DATASET SECTION:
——
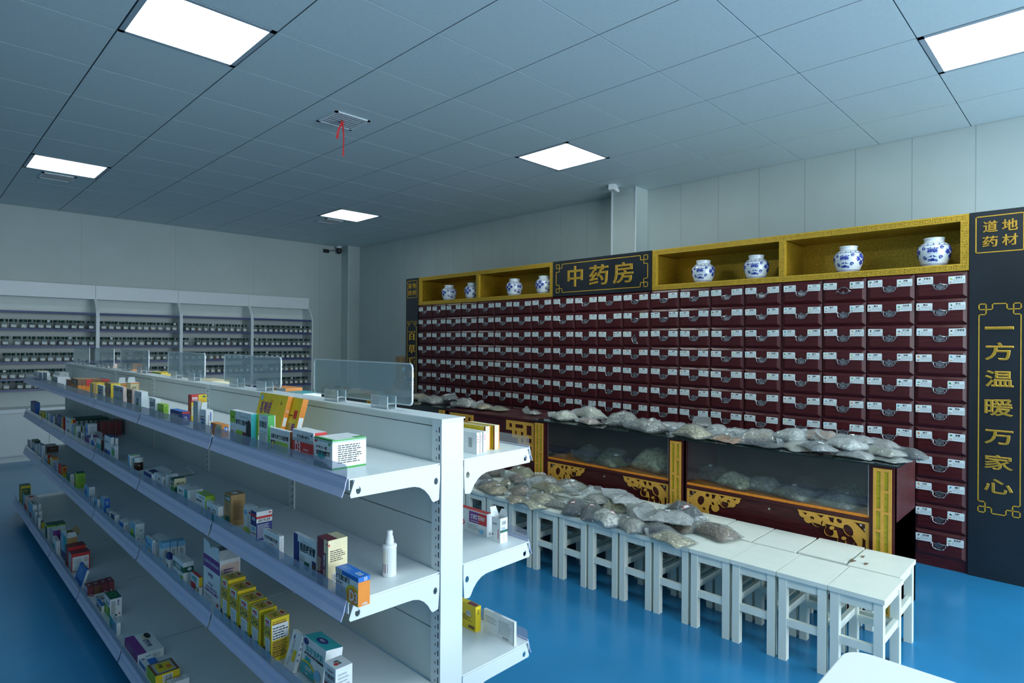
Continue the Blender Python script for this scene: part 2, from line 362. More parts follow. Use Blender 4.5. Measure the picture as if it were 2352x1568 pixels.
# ------------------------------------------------------------------ white wall shelving with herb jars
BX = [-.205, .80, 1.81, 2.815, 3.825, 4.83]
ROWZ = [1.628, 1.418, 1.214, 1.01, .79]
BAY = ['bay cut by the picture edge', 'first bay from the left', 'second bay', 'third bay', 'bay nearest the corner']
UL = ['white wall shelving unit mostly outside the picture at the far end', 'white jar shelving unit farthest from the corner column', 'white jar shelving unit second from the picture edge',
      'white jar shelving unit third from the picture edge', 'white jar shelving unit at the end nearest the corner']
prof = [(9.81, 0.64), (9.46, .64), (9.45, 1.78), (9.465, 1.88), (9.52, 1.97), (9.58, 2.04), (9.81, 2.04)]
for b in range(5):
    x0, x1 = BX[b], BX[b + 1]
    t = thing('wall_shelving_unit', UL[b], 'shelving unit', ((x0 + x1) / 2, 9.63, 0), 0, 'white jar shelving along the back wall')
    ox, oy = (x0 + x1) / 2, 9.63
    def sub(name, mb, bev=0, par=None):
        mb.v = [(v[0] - ox, v[1] - oy, v[2]) for v in mb.v]; return mb.build(name, par or t, bevel=bev)
    mb = MB(); mb.box(x0 + .004, x1 - .004, 9.44, 9.81, .07, .60, 'white_board'); sub('base_cabinet', mb)
    mb = MB(); mb.box(x0 + .004, x1 - .004, 9.47, 9.80, 0, .07, 'white_board'); sub('plinth', mb)
    mb = MB(); mb.box(x0 + .002, x1 - .002, 9.425, 9.81, .60, .645, 'white_steel'); sub('worktop', mb, .004)
    for k in range(2):
        a = x0 + .006 + k * .5; mb = MB(); mb.box(a, a + .488, 9.425, 9.44, .085, .588, 'white_board'); sub('door', mb, .002)
    mb = MB(); mb.box(x0 + .01, x1 - .01, 9.80, 9.81, .64, 2.2, 'white_board'); sub('back_panel', mb)
    mb = MB(); mb.prism([(9.60, 2.035), (9.81, 2.035), (9.81, 2.22), (9.60, 2.22)], 'x', x0 + .001, x1 - .001, 'white_steel'); sub('header_panel', mb, .002)
    for xs in ((x0, x0 + .02), (x1 - .02, x1)):
        mb = MB(); mb.prism([(p[0], p[1]) for p in prof], 'x', xs[0] + .0005, xs[1] - .0005, 'white_steel'); sub('side_panel', mb)
    for zs in [1.845] + [.88 if (b == 1 and z < .8) else z for z in ROWZ]:
        mb = MB(); mb.box(x0 + .021, x1 - .021, 9.48, 9.80, zs - .018, zs, 'white_board'); sh = sub('shelf', mb)
        mb = MB(); mb.prism([(9.466, zs - .022), (9.478, zs - .022), (9.478, zs + .004), (9.470, zs + .004)], 'x', x0 + .022, x1 - .022, 'strip_navy'); sub('price_strip', mb, 0, sh)
JARS = {
(1,0): [.868, .952, 1.049, 1.132, 1.217, 1.3, 1.386, 1.469, 1.552, 1.635, 1.743], (1,1): [.875, .989, 1.086, 1.175, 1.258, 1.341, 1.424, 1.507, 1.59, 1.673, 1.748],
(1,2): [.895, .979, 1.066, 1.151, 1.236, 1.319, 1.402, 1.485, 1.569, 1.652], (1,3): [.868, .951, 1.037, 1.121, 1.204, 1.287, 1.37, 1.453, 1.536], (1,4): [.889, 1.015, 1.101, 1.184],
(2,0): [1.885, 1.968, 2.051, 2.135, 2.218, 2.301, 2.385, 2.468, 2.559, 2.657, 2.742], (2,1): [1.889, 1.972, 2.057, 2.149, 2.232, 2.33, 2.413, 2.501, 2.585, 2.67, 2.753],
(2,2): [1.89, 1.973, 2.057, 2.182, 2.281, 2.365, 2.449, 2.532, 2.615, 2.699, 2.752], (2,3): [2.16, 2.25, 2.36, 2.451, 2.534, 2.617, 2.7],
(3,0): [2.902, 2.986, 3.07, 3.157, 3.255, 3.352, 3.443, 3.533, 3.627, 3.727], (3,1): [2.898, 3.054, 3.143, 3.226, 3.31, 3.393, 3.48, 3.57, 3.66, 3.755],
(3,2): [2.905, 2.988, 3.071, 3.155, 3.238, 3.323, 3.41, 3.495, 3.579, 3.663, 3.752], (3,3): [2.917, 3.0, 3.083, 3.182, 3.265, 3.349, 3.433, 3.516, 3.599, 3.683, 3.75],
(4,0): [3.893, 3.973, 4.054, 4.136, 4.22, 4.303, 4.387, 4.47, 4.553, 4.637, 4.68, 4.76], (4,1): [3.909, 3.996, 4.08, 4.17, 4.253, 4.342, 4.437, 4.523, 4.609, 4.69, 4.765],
(4,2): [3.905, 3.988, 4.072, 4.155, 4.245, 4.335, 4.419, 4.502, 4.59, 4.673, 4.756], (4,3): [3.897, 3.984, 4.149, 4.235, 4.319, 4.402, 4.486, 4.569, 4.652, 4.736],
(4,4): [3.982, 4.066, 4.149, 4.232, 4.316, 4.399, 4.482, 4.566, 4.649, 4.732]}
def spaced(xs, d=.0815):
    out = []
    for x in xs: out.append(max(x, out[-1] + d) if out else x)
    return out
def jar_proto(cmat, lvl, with_label):
    r = thing('herb_jar', 'x', 'jar')
    MB().lathe([(0, 0), (.034, 0), (.037, .004), (.037, .078), (.033, .084)], 'jar_glass', 14).build('glass_body', r, smooth=True)
    MB().lathe([(0, .084), (.0385, .084), (.0385, .112), (.036, .114), (0, .114)], 'lid_green', 14).build('lid', r)
    MB().lathe([(0, .003), (.033, .003), (.0335, lvl * .8), (.025, lvl), (0, lvl + .003)], cmat, 12).build('herb_contents', r, smooth=True)
    mb = MB(); a0 = -1.571
    W_, z0, z1 = (.9, .016, .052)
    pts = [(a0 + (k / 6 - .5) * 2 * W_ * .85) for k in range(7)]
    for k in range(6):
        p = [(.0378 * math.cos(a), .0378 * math.sin(a)) for a in (pts[k], pts[k + 1])]
        mb.quad((*p[0], z0), (*p[1], z0), (*p[1], z1), (*p[0], z1), 'label_paper')
    for k in (2, 3, 4):
        a = pts[k] + .06; p = [(.0382 * math.cos(q), .0382 * math.sin(q)) for q in (a, a + .12)]
        mb.quad((*p[0], .040), (*p[1], .040), (*p[1], .048), (*p[0], .048), 'ink')
    mb.build('paper_label', r)
    return r
JP = [jar_proto(c, l, 1) for c, l in (('herb_brown', .06), ('herb_tan', .05), ('herb_dark', .07), ('herb_white', .045), ('herb_green', .055), ('herb_orange', .05), ('herb_grey', .07))]
CN = ['brown herb', 'tan herb', 'dark herb', 'pale herb', 'green herb', 'reddish herb', 'grey herb']
SHN = ['top jar shelf', 'second jar shelf', 'third jar shelf', 'fourth jar shelf', 'lowest jar shelf']
BN = ['', 'bay farthest from corner', 'second shelving bay', 'third shelving bay', 'shelving bay nearest corner']
used = set()
for (b, r), xs in JARS.items():
    xs = spaced(xs)
    for k, x in enumerate(xs):
        q = rnd.choice((0, 0, 1, 2, 2, 3, 4, 5, 6)); zz = .88 if (b == 1 and r == 4) else ROWZ[r]
        o = JP[q] if q not in used else copy_tree(JP[q]); used.add(q)
        o.location = (x, 9.53 + rnd.uniform(-.006, .006), zz); o.rotation_euler = (0, 0, rnd.uniform(-.25, .25) + (.1 if b < 3 else .25))
        o['label'] = 'dark lidded glass jar, %s from left, %s, %s' % (ordinal(k), SHN[r], BN[b]); o['group'] = 'herb jars on the %s' % SHN[r]
        if (b * 7 + r * 5 + k * 3) % 11 == 0:
            mb = MB(); mb.box(-.014, .014, -.0405, -.0388, .088, .112, 'label_paper'); mb.build('lid_sticker', o)
for q, p in enumerate(JP):
    if q not in used:
        for ch in list(p.children): bpy.data.objects.remove(ch)
        bpy.data.objects.remove(p)

# ------------------------------------------------------------------ herb drawer cabinets
CX = 4.919; UY = [.645 + 1.199 * k for k in range(6)]; DH = .1742; Z0 = .074
NAMES = ('当归 黄芪 甘草 白术 茯苓 川芎 熟地 党参 枸杞 红花 桂枝 柴胡 黄芩 黄连 陈皮 半夏 麦冬 丹参 杜仲 牛膝 防风 荆芥 薄荷 菊花 金银花 连翘 板蓝根 桔梗 杏仁 苏叶 木香 砂仁 '
         '厚朴 枳壳 山药 山楂 麦芽 神曲 鸡内金 酸枣仁').split()
RIGHT = [('何首乌', '皂角子'), ('秦皮', '薤白'), ('栀子', '八角茴香'), ('桂枝', '麻黄'), ('防风', '荆芥'), ('白芷', '藁本'), ('羌活', '香薷'), ('蔓荆子', '辛夷'), ('升麻', '葛根'), ('柴胡', '木贼'), ('生麻黄', '紫苏梗')]
SECOND = [('红景', '沉香'), ('秦皮', '玉米须'), ('红豆蔻', '灯心草'), ('细辛', '辛夷'), ('谷精子', '木贼'), ('芫花', '麦冬'), ('牛膝', '牛蒡子'), None, None, None, None]
def label_mesh(name):
    mb = MB(); w, h = .046, .025
    pts = []
    for sx, sy, a0 in ((1, 1, 0), (-1, 1, 90), (-1, -1, 180), (1, -1, 270)):
        for k in range(3):
            a = R(a0 + 45 * k); pts.append((-sx * (w - .004) - .004 * math.cos(a), sy * (h - .004) + .004 * math.sin(a)))
    mb.add([(0, p[0], p[1]) for p in pts], [tuple(range(len(pts)))], 'label_paper')
    if name:
        wd = .016 * len(name) + .008
        put_text(mb, name, (-.0006, .014 + .002 * (len(name) - 2), .007), (0, -1, 0), (0, 0, 1), min(wd, .062), .013, 'ink', bold=.03, stretch=False)
    q = random.Random(name)
    c = q.choice(('g', 'a', 'l', 'd', 'o', 'z'))
    for k in range(3): mb.ell((-.0006, .034 - q.uniform(0, .008), .014 - q.uniform(0, .012)), (0, 1, 0), (0, 0, 1), q.uniform(.003, .006), q.uniform(.002, .005), c, 8)
    for k in range(2): mb.ell((-.0006, .036 - k * .008, -.014), (0, 1, 0), (0, 0, 1), .004, .003, q.choice(('z', 'o', 't', 'k')), 8)
    for k in range(4):
        y = .018; z = .003 - k * .006
        while y > -.040:
            l = q.uniform(.006, .018); e = max(-.042, y - l)
            mb.quad((-.0005, y, z), (-.0005, e, z), (-.0005, e, z - .002), (-.0005, y, z - .002), 'grey_ink'); y = e - .003
    return mb.mesh('paper_label')
LM = {}
def label_of(name):
    if name not in LM: LM[name] = label_mesh(name)
    return LM[name]
mb = MB()                                                # cast bail handle: two rosettes, crest, drop bail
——
WHAT IS BEING ASKED: Scan the material above for the string "picture" and report each line where you find it.

RESPONSE BELOW:
Continue the Blender Python script for this scene: part 2, from line 362. More parts follow. Use Blender 4.5. Measure the picture as if it were 2352x1568 pixels.
BAY = ['bay cut by the picture edge', 'first bay from the left', 'second bay', 'third bay', 'bay nearest the corner']
UL = ['white wall shelving unit mostly outside the picture at the far end', 'white jar shelving unit farthest from the corner column', 'white jar shelving unit second from the picture edge',
      'white jar shelving unit third from the picture edge', 'white jar shelving unit at the end nearest the corner']